Mapp’s reassurances on torture fall short

It’s not good enough for Defence Minister Wayne Mapp to say he has “

no information

” that any of the 58 people arrested on the SAS’s joint operations with the Afghan Crisis Response Unit have been subsequently tortured.

He admitted that 15 of them had been sent to facilities run by the Afghan intelligence service, the National Directorate of Security (NDS), which comes in for the harshest criticism in this month’s

UN report on the Afghan government’s treatment of “conflict-related” detainees

. When interviewed by the UN half of those detained by the NDS said they had been tortured, most of them badly tortured. Mapp told the NZ Listener that “it appears” most of those 15 Afghans were sent to the NDS Kabul facility 17/40, which the UN says has torture allegations against it. The UN is following up these allegations.

Some of these 15 prisoners would likely have been transferred from 17/40 facility to most notorious NDS Kabul prison Department 90/124, which the UN says engages in systematic torture, including shock treatment and sexual assault. Department 90/124 specialises in interrogating “high value” suspects generally captures by special forces (including international forces)  –  and it seems the prime special forces unit operating in Kabul, targeting high value suspects, is the SAS/CRU unit.

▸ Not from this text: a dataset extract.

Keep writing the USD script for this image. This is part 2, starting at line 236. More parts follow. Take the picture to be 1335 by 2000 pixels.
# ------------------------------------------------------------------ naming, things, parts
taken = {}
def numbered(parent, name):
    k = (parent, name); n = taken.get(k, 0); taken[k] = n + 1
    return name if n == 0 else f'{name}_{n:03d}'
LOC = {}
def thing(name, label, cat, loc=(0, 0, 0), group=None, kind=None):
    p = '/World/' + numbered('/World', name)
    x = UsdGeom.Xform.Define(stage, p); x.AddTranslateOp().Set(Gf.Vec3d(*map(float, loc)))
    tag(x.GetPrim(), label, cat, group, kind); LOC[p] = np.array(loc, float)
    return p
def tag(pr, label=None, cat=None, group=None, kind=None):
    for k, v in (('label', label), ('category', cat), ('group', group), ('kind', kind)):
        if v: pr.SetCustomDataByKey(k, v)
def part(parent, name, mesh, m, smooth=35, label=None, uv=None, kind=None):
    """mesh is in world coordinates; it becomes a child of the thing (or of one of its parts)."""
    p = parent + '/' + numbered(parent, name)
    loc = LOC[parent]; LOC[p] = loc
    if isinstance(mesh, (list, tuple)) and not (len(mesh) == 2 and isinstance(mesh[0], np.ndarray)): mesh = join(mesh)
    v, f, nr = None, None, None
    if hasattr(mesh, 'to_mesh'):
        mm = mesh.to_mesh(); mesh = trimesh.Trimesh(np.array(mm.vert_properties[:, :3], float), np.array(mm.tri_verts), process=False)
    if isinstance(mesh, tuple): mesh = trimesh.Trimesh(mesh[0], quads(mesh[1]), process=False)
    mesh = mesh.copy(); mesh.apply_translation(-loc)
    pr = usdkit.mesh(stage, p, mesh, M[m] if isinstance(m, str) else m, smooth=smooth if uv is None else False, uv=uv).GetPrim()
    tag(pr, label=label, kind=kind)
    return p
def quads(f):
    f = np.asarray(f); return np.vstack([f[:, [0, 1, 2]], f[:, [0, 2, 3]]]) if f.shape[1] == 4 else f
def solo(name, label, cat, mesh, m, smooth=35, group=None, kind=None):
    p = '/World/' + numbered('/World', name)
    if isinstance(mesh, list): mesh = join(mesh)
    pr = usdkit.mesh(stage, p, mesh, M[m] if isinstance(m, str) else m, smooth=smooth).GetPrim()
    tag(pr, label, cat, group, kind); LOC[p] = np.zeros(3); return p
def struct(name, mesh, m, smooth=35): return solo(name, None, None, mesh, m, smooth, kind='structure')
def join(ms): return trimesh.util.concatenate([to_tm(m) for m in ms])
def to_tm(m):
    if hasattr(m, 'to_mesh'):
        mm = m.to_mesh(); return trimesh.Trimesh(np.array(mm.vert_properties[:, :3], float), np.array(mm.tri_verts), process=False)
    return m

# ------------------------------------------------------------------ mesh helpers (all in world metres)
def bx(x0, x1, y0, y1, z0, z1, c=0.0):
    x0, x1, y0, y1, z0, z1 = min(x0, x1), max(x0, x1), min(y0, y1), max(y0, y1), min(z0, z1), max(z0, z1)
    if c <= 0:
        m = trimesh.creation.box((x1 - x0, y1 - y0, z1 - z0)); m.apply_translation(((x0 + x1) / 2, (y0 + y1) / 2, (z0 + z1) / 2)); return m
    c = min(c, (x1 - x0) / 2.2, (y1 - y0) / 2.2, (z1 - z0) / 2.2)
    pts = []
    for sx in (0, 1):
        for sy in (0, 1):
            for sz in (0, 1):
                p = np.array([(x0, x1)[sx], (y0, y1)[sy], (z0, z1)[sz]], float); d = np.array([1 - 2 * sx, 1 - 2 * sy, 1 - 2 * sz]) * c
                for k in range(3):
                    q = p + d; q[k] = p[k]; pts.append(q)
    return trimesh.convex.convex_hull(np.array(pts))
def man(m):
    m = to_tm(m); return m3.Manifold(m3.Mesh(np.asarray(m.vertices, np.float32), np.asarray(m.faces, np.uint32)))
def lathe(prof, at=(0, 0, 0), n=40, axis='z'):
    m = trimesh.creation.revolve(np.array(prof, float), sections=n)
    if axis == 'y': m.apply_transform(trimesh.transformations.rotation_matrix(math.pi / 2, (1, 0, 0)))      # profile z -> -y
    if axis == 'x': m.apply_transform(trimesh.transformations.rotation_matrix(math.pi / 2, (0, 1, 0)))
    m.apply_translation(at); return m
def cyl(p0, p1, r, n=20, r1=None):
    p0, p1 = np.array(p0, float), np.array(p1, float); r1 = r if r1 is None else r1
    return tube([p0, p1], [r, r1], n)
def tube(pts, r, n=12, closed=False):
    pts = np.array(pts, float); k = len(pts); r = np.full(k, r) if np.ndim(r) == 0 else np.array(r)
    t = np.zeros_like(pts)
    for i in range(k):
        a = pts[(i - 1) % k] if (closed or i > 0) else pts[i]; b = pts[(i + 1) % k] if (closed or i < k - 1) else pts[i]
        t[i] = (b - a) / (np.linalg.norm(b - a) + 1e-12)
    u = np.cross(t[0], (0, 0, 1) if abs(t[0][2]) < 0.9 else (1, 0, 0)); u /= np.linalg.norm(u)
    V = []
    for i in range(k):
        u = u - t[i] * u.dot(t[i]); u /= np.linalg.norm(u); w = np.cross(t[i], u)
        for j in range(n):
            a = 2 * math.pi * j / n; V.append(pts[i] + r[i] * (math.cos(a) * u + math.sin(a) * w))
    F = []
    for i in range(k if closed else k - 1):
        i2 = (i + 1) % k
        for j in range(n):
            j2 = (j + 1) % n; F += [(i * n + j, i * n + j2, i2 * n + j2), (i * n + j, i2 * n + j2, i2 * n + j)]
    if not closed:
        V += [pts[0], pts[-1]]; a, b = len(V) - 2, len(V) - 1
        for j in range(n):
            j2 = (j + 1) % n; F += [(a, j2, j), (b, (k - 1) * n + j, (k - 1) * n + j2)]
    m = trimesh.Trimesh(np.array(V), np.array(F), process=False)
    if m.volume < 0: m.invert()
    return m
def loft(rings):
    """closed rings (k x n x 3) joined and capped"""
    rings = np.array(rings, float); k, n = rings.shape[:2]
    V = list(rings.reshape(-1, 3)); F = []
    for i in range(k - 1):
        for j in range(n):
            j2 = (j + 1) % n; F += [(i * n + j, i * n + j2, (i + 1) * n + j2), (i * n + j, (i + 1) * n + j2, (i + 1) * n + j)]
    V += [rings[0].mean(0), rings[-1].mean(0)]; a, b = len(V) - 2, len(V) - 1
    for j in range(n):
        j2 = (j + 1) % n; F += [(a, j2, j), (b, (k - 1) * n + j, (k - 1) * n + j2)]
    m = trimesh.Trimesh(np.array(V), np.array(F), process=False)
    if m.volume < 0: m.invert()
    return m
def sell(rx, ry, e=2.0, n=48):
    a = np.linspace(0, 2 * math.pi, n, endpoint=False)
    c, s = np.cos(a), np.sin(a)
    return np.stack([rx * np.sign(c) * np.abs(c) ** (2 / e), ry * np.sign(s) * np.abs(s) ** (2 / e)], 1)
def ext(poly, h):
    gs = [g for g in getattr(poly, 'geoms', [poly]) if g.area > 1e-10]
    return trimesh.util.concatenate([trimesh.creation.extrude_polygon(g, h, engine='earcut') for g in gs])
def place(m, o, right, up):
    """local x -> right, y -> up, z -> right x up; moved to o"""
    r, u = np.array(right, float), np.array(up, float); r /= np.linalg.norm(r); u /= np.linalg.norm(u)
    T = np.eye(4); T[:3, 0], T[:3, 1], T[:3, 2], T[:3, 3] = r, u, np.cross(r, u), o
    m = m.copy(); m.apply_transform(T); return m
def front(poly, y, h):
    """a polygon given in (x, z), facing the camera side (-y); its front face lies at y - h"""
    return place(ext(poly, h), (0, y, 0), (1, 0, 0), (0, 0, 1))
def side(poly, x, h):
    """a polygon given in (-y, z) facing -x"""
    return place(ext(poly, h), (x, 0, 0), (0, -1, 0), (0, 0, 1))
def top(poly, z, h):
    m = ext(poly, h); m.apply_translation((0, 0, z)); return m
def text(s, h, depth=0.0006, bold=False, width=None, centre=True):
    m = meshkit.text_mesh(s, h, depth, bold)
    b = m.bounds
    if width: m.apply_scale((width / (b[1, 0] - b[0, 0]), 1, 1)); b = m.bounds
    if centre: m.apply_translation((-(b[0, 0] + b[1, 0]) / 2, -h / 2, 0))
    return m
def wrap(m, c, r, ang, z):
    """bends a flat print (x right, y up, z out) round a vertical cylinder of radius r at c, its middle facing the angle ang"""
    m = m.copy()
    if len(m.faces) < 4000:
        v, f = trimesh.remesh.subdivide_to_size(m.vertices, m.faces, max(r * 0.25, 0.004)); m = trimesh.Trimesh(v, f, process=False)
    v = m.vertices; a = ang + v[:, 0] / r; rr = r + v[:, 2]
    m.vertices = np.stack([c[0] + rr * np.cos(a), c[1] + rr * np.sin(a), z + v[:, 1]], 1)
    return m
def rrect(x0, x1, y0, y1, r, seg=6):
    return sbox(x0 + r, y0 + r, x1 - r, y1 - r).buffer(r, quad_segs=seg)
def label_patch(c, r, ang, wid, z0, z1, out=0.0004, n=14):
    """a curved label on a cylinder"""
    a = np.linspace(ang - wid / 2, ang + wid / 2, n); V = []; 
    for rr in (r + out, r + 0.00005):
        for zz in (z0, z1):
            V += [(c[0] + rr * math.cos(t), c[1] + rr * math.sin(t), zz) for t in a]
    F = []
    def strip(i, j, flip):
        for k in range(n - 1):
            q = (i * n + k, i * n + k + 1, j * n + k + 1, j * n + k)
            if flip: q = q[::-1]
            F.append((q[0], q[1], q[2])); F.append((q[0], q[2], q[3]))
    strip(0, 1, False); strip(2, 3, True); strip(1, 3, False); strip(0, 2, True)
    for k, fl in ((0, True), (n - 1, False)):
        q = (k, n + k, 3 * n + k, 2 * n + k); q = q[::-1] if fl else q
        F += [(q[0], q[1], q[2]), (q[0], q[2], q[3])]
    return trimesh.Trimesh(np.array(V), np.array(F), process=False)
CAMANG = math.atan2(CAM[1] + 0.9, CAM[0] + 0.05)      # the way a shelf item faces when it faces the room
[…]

There don’t appear to be any procedures to stop such transfers of prisoners. All our SAS does is note the names of the SAS/CRU prisoners and where they are first placed, and passes this information on to the NATO/ISAF office – which doesn’t have a system to follow up individual prisoners.

Most of the 58 prisoners taken by the SAS/CRU are presumably first detained in an Afghan National Police (ANP) facility. However, the UN reports significant transfer of prisoners between the ANP and the NDS, so several of these ANP prisoners probably ended up being tortured in the NDS 90/124 prison. If they had stayed in ANP custody they would have been better off – only 33 percent of ANP prisoners are tortured, according to the UN survey.

It is hard to see how our government can avoid contravening the Geneva Conventions and the Convention Against Torture by allowing our SAS to continue to operate in this environment.